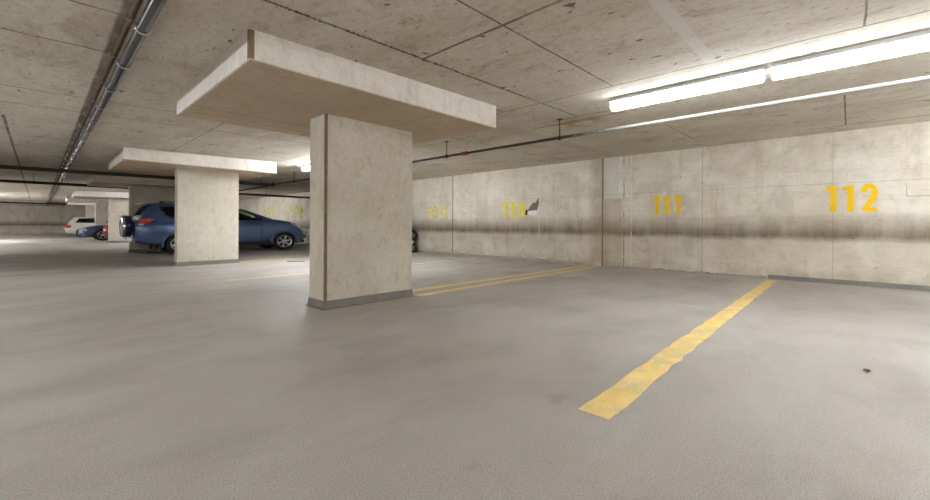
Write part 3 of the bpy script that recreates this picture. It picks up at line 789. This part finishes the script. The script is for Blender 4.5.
# wheel-arch lips and sill cladding
for sd, ye in ((-1, 14.42), (1, 16.10)):
    for wpoly, gm in suv['wins']:
        bm = bmesh.new(); n = len(wpoly); cxp = sum(p[0] for p in wpoly)/n; czp = sum(p[1] for p in wpoly)/n
        def off(p, d):
            v = Vector((p[0]-cxp, p[1]-czp)); v *= 1+d/v.length; q = (cxp+v.x, czp+v.y); return q
        I = [off(p, -.012) for p in wpoly]; O = [off(p, .05) for p in wpoly]
        P3 = lambda q, e: bm.verts.new((q[0], yc+sd*(ysf(q[0], min(q[1], 1.43))+e), q[1]))
        a = [P3(q, .006) for q in I]; b = [P3(q, .006) for q in O]; c_ = [P3(q, -.012) for q in O]; d_ = [P3(q, -.012) for q in I]
        for i in range(n):
            k = (i+1) % n
            for u, v in ((a, b), (b, c_), (c_, d_), (d_, a)): bm.faces.new((u[i], u[k], v[k], v[i]))
        obj('window_frame', bm, M['plas'], t)
    for wx in (2.93, 5.985):
        bm = bmesh.new(); R = []
        for j in range(25):
            a = PI*(-.08+1.16*j/24)
            ring = []
            for rad, off in ((1.10, -.02), (1.10, .016), (1.20, .016), (1.26, -.004), (1.2, -.03)):
                ring.append((wx+math.cos(a)*rad*.305*STR, ye+sd*off, .305+math.sin(a)*rad*.305))
            R.append(ring)
        loft(bm, R); obj('wheel_arch_trim', bm, M['carblue'], t, True)
    bm = bmesh.new(); loft(bm, [[(x, ye-sd*.12, .20), (x, ye+sd*.0, .215), (x, ye+sd*.012, .30), (x, ye-sd*.06, .34)] for x in (3.36, 5.55)])
    obj('sill', bm, M['plas'], t)
    bm = bmesh.new(); box(bm, 2.45, 4.2, ye-sd*.30-.015, ye-sd*.30+.015, 1.535, 1.56)
    for xx in (2.5, 3.3, 4.1): box(bm, xx-.05, xx+.05, ye-sd*.30-.015, ye-sd*.30+.015, 1.49, 1.54)
    obj('roof_rail', bm, M['plas'], t)
    for xx in (3.12, 4.02, 5.21):
        z1 = 1.02
        bm = BOX(xx-.006, xx+.006, ye-.004 if sd < 0 else ye-.01, ye+.01 if sd < 0 else ye+.004, .36, z1-.1)
        obj('door_seam', bm, M['plas'], t)
    bm = bmesh.new(); cyl(bm, (4.15, ye+sd*.028, .90), (4.36, ye+sd*.028, .895), .014, 10); cyl(bm, (4.16, ye, .90), (4.16, ye+sd*.028, .90), .01); cyl(bm, (4.35, ye, .895), (4.35, ye+sd*.028, .895), .01)
    obj('door_handle', bm, M['carblue'], t)
    # mirror
    bm = bmesh.new(); R = []
    for dx, s_ in ((0, .5), (.03, .9), (.08, 1), (.13, .8), (.15, .4)):
        R.append([(5.02+dx, ye+sd*.11+math.cos(a)*.10*s_, 1.075+math.sin(a)*.06*s_) for a in [2*PI*i/14 for i in range(14)]])
    loft(bm, R); mr = obj('wing_mirror', bm, M['plas'], t, True)
    # lamps
    bm = bmesh.new()
    pts = [(1.99, 1.03), (2.34, 1.035), (2.24, .97), (2.12, .87), (1.94, .84)]
    A = []; B = []
    for px, pz in pts:
        w = hw*interp(suv['plan'], px)*.985; A.append(bm.verts.new((px-.012, yc+sd*(w+.012), pz))); B.append(bm.verts.new((px-.01, yc+sd*(w-.10), pz)))
    bm.faces.new(A); bm.faces.new(B[::-1])
    for i in range(5): bm.faces.new((A[i], B[i], B[(i+1)%5], A[(i+1)%5]))
    tl = obj('tail_lamp', bm, M['tail'], t)
    bm = bmesh.new(); w = hw*.985
    box(bm, 1.93, 2.05, yc+sd*(hw*.965)-.012, yc+sd*(hw*.965)+.02, .85, .90); obj('reversing_lens', bm, M['lens'], tl, bevel=.004)
    bm = bmesh.new()
    pts = [(6.20, .955), (6.38, .935), (6.60, .81), (6.52, .76), (6.30, .85)]
    A = []; B = []
    for px, pz in pts:
        w = hw*interp(suv['plan'], px)*.93; A.append(bm.verts.new((px+.01, yc+sd*(w+.02), pz+.012))); B.append(bm.verts.new((px-.03, yc+sd*(w-.10), pz-.01)))
    bm.faces.new(A); bm.faces.new(B[::-1])
    for i in range(5): bm.faces.new((A[i], B[i], B[(i+1)%5], A[(i+1)%5]))
    hl = obj('head_lamp', bm, M['lens'], t)
    bm = bmesh.new(); w = hw*interp(suv['plan'], 6.3)*.93; box(bm, 6.24, 6.38, yc+sd*(w+.02)-.012, yc+sd*(w+.02)+.012, .885, .935); obj('indicator_lens', bm, M['amber'], hl, bevel=.006)
    # rear mudflap
    obj('mudflap', BOX(2.43, 2.46, ye-sd*.22 if sd > 0 else ye+.02, ye-.02 if sd > 0 else ye+.22, .10, .34), M['plas'], t)
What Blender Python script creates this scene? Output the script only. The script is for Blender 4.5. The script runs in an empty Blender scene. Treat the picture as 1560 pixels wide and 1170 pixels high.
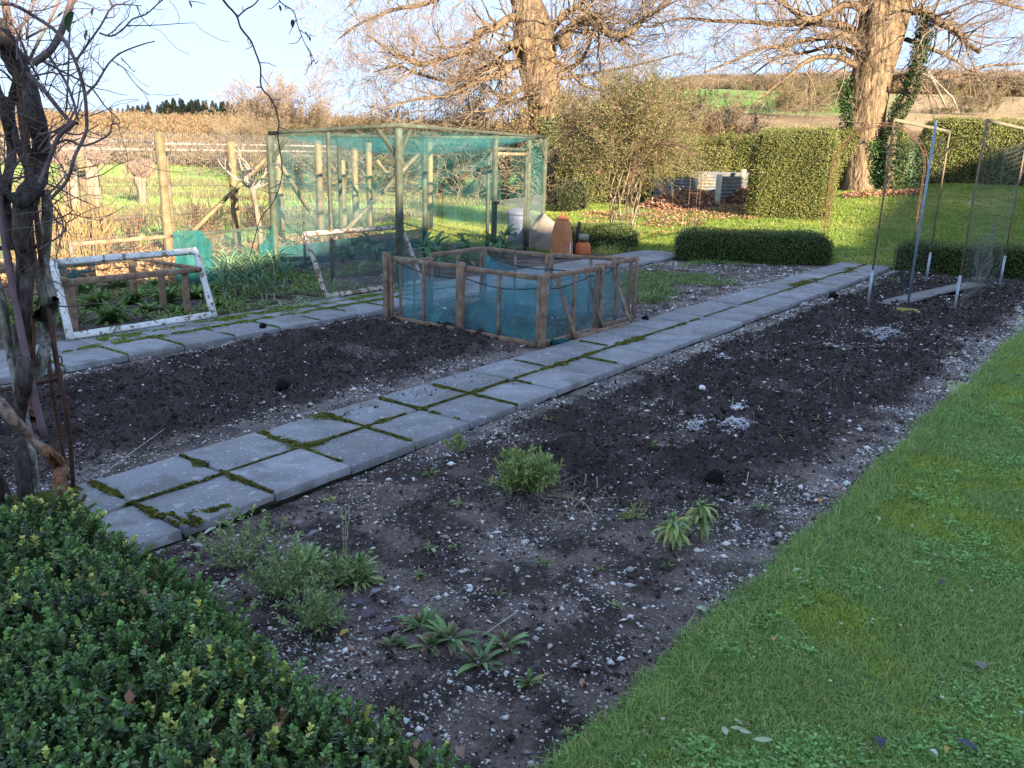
import bpy, math, random
import numpy as np
from mathutils import Vector, Matrix

random.seed(7); RNG = np.random.default_rng(7)
R_ = math.radians
S = bpy.context.scene
COL = S.collection

# ------------------------------------------------------------------ camera, world, sun, exposure
CAM = np.array([-1.40521564, -3.30829672, 1.71630413])
PITCH, YAW, ROLL, FPX = R_(15.598), R_(36.604), R_(1.505), 1260.02
FW = np.array([math.cos(PITCH)*math.cos(YAW), math.cos(PITCH)*math.sin(YAW), -math.sin(PITCH)])
_r = np.array([math.sin(YAW), -math.cos(YAW), 0.0]); _u = np.cross(_r, FW)
RT = _r*math.cos(ROLL)+_u*math.sin(ROLL); UP = -_r*math.sin(ROLL)+_u*math.cos(ROLL)
cd = bpy.data.cameras.new('camera'); cam = bpy.data.objects.new('camera', cd); COL.objects.link(cam)
M = Matrix.Identity(4)
for i in range(3):
    M[i][0] = RT[i]; M[i][1] = UP[i]; M[i][2] = -FW[i]; M[i][3] = CAM[i]
cam.matrix_world = M
cd.sensor_width = 36; cd.lens = FPX/1560*36; cd.clip_start = .05; cd.clip_end = 3000
S.camera = cam

SUN_AZ, SUN_EL = R_(246.6), R_(16.4)
w = bpy.data.worlds.new('World'); S.world = w; w.use_nodes = True
nt = w.node_tree; nt.nodes.clear()
wo = nt.nodes.new('ShaderNodeOutputWorld'); bg = nt.nodes.new('ShaderNodeBackground')
sky = nt.nodes.new('ShaderNodeTexSky'); sky.sky_type = 'NISHITA'; sky.sun_disc = False
sky.sun_elevation = SUN_EL; sky.sun_rotation = math.pi/2-SUN_AZ
sky.air_density = 1.15; sky.dust_density = 1.2; sky.ozone_density = 1.6
SKY_SOFT, SKY_TINT = .18, (.47, .60, .86)
bg.inputs[1].default_value = .15
gm = nt.nodes.new('ShaderNodeGamma'); gm.inputs[1].default_value = SKY_SOFT      # evens the steep horizon-to-zenith fall of a low-sun sky
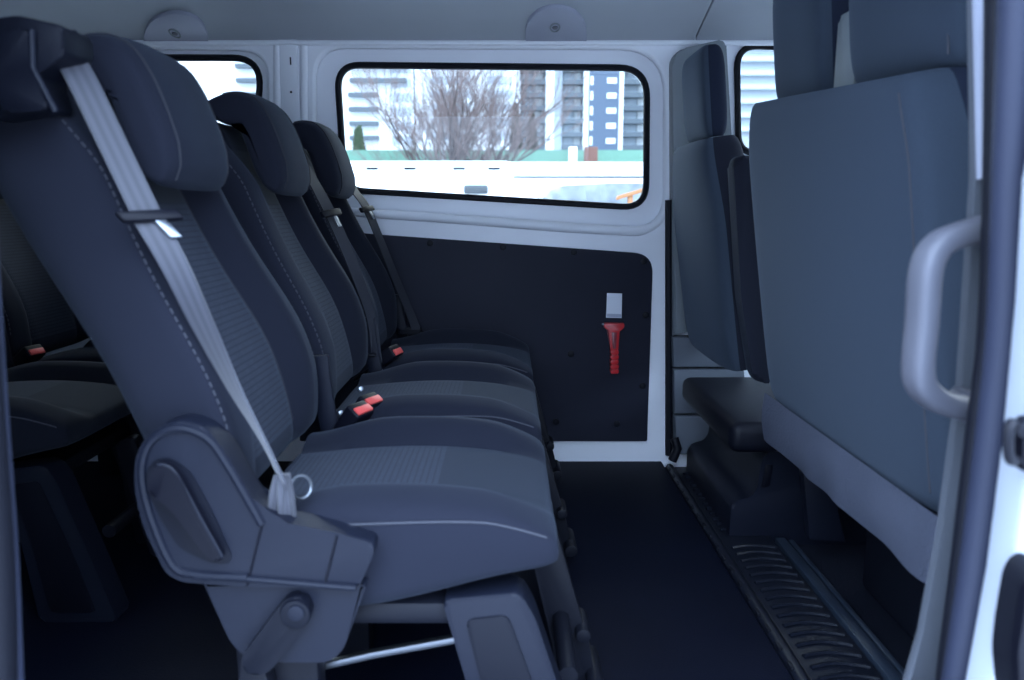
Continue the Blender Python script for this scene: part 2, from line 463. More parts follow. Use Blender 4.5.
# near (right) body side with the open sliding-door aperture
jamb = [XZ(1060, 0, 0.64), XZ(1026, 180, 0.64), XZ(1019, 300, 0.64), XZ(1006, 441, 0.64), XZ(990, 565, 0.64), XZ(969, 680, 0.64), (0.37, 0.2), (0.34, 0.02)]
ap = [(-0.50, 1.30), (0.44, 1.30)] + jamb + [(-0.52, 0.02)]
fw = rpoly([(0.72, 0.85), (1.30, 0.85), (1.12, 1.27), (0.72, 1.27)], 0.05)
rw = rpoly([(-2.0, 0.83), (-0.75, 0.83), (-0.75, 1.25), (-2.0, 1.25)], 0.07)
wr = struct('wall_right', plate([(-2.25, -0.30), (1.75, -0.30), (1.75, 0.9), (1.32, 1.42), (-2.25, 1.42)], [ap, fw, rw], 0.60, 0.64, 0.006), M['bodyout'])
# front bulkhead, dashboard and windscreen; tailgate
db = bmesh.new()
add_box(db, (1.30, 0.70, -0.1), (1.72, WY, 0.74), 0.05, 3); add_box(db, (1.70, 0.62, -0.1), (1.76, WY + 0.05, 0.80))
struct('wall_front', db, M['trimd'])
wsf = bmesh.new()
for yy in (0.66, WY - 0.015):
    add_tube(wsf, [V((1.74, yy, 0.80)), V((1.55, yy, 1.05)), V((1.35, yy, 1.29))], 0.05, 12)
add_tube(wsf, [V((1.35, 0.66, 1.33)), V((1.35, WY, 1.33))], 0.05, 12)
struct('trim_8', wsf, M['trimg'])
ws = bmesh.new()
v_ = [ws.verts.new(c) for c in ((1.74, 0.66, 0.80), (1.74, WY, 0.80), (1.36, WY, 1.32), (1.36, 0.66, 1.32))]; ws.faces.new(v_)
struct('window_4', ws, M['glass'], smooth=False)
bkp = bmesh.new()
add_box(bkp, (-2.30, 0.62, -0.1), (-2.25, WY + 0.05, 0.80)); add_box(bkp, (-2.30, 0.62, 1.25), (-2.25, WY + 0.05, 1.44))
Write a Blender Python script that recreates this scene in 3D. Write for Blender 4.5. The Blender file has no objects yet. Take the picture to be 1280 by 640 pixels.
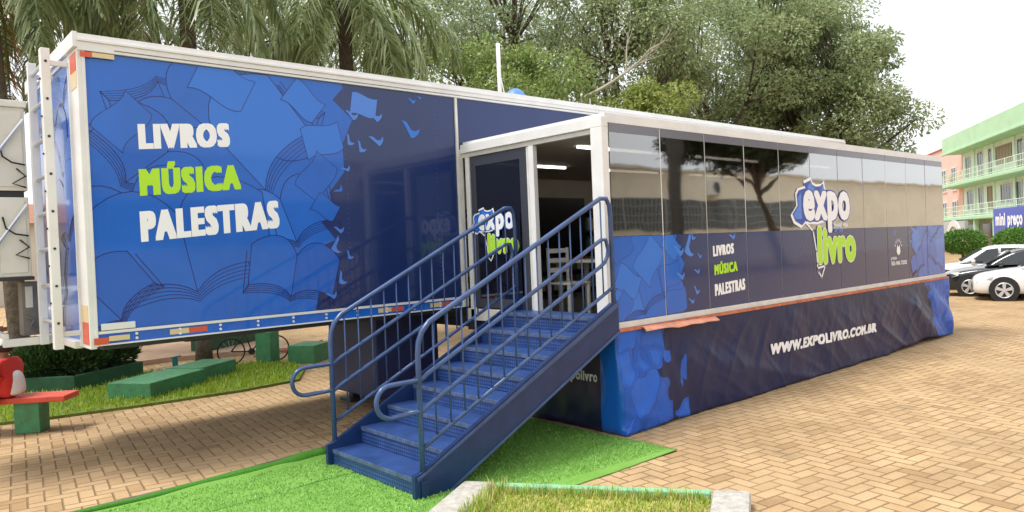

===============

_Job:_ Your task is to quote exactly the lines from the one with "0.64, 0.006), M['bodyout'])" through the end of the material, both included, without reproducing any pictures.

_Result for this exercise:_
wr = struct('wall_right', plate([(-2.25, -0.30), (1.75, -0.30), (1.75, 0.9), (1.32, 1.42), (-2.25, 1.42)], [ap, fw, rw], 0.60, 0.64, 0.006), M['bodyout'])
# front bulkhead, dashboard and windscreen; tailgate
db = bmesh.new()
add_box(db, (1.30, 0.70, -0.1), (1.72, WY, 0.74), 0.05, 3); add_box(db, (1.70, 0.62, -0.1), (1.76, WY + 0.05, 0.80))
struct('wall_front', db, M['trimd'])
wsf = bmesh.new()
for yy in (0.66, WY - 0.015):
    add_tube(wsf, [V((1.74, yy, 0.80)), V((1.55, yy, 1.05)), V((1.35, yy, 1.29))], 0.05, 12)
add_tube(wsf, [V((1.35, 0.66, 1.33)), V((1.35, WY, 1.33))], 0.05, 12)
struct('trim_8', wsf, M['trimg'])
ws = bmesh.new()
v_ = [ws.verts.new(c) for c in ((1.74, 0.66, 0.80), (1.74, WY, 0.80), (1.36, WY, 1.32), (1.36, 0.66, 1.32))]; ws.faces.new(v_)
struct('window_4', ws, M['glass'], smooth=False)
bkp = bmesh.new()
add_box(bkp, (-2.30, 0.62, -0.1), (-2.25, WY + 0.05, 0.80)); add_box(bkp, (-2.30, 0.62, 1.25), (-2.25, WY + 0.05, 1.44))
Write a Blender Python script that recreates this scene in 3D. Write for Blender 4.5. The Blender file has no objects yet. Take the picture to be 1280 by 640 pixels.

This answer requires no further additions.